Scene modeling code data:
▶

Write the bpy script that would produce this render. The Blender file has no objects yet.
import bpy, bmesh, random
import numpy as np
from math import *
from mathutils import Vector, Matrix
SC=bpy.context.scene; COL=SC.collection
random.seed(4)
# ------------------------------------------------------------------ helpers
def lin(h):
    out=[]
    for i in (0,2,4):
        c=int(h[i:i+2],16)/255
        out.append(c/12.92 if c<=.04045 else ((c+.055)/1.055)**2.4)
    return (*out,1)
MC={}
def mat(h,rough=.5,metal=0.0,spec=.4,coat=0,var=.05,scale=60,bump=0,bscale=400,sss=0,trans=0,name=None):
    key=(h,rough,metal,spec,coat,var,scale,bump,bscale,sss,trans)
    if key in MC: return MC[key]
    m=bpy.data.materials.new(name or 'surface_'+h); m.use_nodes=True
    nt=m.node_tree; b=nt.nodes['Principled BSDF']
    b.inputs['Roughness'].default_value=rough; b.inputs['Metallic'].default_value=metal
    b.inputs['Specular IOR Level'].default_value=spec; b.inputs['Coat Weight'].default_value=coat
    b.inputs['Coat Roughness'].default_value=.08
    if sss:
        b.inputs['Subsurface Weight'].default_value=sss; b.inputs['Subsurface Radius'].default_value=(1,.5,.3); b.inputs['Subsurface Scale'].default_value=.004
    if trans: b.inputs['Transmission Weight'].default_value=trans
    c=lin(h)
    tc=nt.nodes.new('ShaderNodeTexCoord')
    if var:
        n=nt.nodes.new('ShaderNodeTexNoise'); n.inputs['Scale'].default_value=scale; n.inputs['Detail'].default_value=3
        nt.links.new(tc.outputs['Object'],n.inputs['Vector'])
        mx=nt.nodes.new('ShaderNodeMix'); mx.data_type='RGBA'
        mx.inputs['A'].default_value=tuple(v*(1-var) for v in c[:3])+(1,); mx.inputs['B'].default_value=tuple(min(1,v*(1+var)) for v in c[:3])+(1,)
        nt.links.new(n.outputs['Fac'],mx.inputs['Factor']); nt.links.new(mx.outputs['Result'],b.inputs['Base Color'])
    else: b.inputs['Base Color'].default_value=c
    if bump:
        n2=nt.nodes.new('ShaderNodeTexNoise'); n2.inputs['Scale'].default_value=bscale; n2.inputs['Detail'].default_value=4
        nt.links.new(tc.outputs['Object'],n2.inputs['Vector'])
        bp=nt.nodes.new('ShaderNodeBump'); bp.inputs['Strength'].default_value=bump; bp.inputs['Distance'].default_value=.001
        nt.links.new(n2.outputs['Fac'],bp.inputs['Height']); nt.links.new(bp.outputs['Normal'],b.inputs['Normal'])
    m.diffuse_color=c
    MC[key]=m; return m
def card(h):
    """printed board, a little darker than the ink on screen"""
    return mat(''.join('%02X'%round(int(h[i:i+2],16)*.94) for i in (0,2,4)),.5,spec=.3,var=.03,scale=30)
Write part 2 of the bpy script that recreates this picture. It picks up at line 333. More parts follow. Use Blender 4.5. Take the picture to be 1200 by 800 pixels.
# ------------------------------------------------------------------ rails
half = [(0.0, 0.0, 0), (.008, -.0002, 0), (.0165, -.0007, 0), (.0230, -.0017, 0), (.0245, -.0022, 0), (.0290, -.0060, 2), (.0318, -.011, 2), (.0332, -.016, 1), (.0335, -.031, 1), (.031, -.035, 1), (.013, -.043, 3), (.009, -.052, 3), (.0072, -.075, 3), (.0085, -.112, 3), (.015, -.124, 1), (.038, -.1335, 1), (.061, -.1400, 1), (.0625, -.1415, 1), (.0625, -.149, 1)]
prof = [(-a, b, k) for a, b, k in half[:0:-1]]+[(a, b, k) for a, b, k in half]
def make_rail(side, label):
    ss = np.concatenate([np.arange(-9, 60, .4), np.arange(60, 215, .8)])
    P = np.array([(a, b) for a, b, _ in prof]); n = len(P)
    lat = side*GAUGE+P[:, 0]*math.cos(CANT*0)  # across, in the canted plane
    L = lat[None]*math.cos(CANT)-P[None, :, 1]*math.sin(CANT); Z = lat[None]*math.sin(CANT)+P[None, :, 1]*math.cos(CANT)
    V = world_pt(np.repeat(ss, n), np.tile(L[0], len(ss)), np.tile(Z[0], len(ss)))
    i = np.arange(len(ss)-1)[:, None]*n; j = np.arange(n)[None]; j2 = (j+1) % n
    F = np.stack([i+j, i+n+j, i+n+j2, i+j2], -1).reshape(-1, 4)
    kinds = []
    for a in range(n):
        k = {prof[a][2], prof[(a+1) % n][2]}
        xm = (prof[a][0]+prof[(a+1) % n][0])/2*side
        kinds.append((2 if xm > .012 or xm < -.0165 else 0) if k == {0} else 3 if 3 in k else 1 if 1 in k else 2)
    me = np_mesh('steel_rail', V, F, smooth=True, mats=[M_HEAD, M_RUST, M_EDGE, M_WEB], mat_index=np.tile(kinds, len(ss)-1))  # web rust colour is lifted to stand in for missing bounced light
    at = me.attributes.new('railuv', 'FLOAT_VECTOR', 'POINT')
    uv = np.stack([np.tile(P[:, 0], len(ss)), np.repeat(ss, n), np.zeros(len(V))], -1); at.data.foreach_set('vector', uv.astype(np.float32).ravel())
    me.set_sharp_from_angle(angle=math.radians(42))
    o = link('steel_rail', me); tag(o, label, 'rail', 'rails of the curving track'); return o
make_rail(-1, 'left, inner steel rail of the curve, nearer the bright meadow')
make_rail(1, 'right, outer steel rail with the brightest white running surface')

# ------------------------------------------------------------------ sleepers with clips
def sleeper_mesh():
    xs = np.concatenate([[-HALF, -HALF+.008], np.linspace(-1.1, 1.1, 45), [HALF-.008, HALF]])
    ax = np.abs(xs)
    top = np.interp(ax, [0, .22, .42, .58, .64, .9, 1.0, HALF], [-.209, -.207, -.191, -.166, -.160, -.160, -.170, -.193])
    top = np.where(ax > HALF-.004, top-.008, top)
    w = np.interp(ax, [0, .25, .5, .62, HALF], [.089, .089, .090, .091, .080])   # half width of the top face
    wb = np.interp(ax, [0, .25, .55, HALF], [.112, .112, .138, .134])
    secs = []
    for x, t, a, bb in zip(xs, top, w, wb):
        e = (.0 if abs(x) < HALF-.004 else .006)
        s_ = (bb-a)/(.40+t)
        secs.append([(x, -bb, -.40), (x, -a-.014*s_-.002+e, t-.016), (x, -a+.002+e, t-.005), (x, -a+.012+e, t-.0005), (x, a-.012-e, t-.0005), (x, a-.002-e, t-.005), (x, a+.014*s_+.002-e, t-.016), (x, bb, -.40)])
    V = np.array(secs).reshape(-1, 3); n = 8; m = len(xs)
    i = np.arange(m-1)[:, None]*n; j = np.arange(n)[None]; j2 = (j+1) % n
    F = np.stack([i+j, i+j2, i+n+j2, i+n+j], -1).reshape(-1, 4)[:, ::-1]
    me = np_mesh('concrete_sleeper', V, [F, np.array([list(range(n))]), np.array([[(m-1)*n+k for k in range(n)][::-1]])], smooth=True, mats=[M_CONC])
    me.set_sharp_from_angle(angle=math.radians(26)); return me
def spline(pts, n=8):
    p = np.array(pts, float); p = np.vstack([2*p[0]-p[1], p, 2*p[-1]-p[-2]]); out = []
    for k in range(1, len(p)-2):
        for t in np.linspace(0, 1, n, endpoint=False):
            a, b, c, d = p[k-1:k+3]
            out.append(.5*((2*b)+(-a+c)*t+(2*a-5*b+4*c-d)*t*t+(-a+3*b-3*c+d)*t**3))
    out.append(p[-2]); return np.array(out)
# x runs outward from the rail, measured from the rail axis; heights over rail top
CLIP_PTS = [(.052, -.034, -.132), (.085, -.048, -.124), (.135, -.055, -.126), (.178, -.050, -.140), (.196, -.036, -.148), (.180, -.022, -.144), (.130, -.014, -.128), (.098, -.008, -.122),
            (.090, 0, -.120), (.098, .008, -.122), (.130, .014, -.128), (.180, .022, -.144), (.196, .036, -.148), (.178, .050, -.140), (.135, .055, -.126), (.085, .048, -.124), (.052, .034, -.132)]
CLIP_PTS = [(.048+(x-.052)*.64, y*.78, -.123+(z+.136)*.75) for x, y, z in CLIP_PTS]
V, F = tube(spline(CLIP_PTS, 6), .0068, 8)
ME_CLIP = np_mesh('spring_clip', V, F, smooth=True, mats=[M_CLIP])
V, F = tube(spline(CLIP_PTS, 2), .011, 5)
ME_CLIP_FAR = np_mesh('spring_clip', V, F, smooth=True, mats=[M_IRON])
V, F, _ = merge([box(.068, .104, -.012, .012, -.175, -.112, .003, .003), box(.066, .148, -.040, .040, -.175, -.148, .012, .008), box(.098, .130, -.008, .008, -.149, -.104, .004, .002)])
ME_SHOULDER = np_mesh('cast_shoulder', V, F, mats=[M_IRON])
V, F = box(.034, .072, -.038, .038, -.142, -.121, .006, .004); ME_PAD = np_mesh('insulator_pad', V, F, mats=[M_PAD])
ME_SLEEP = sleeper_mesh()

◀

Work to complete:
Collect each line containing the string "this".

Result:
Write the bpy script that would produce this render. The Blender file has no objects yet.
Write part 2 of the bpy script that recreates this picture. It picks up at line 333. More parts follow. Use Blender 4.5. Take the picture to be 1200 by 800 pixels.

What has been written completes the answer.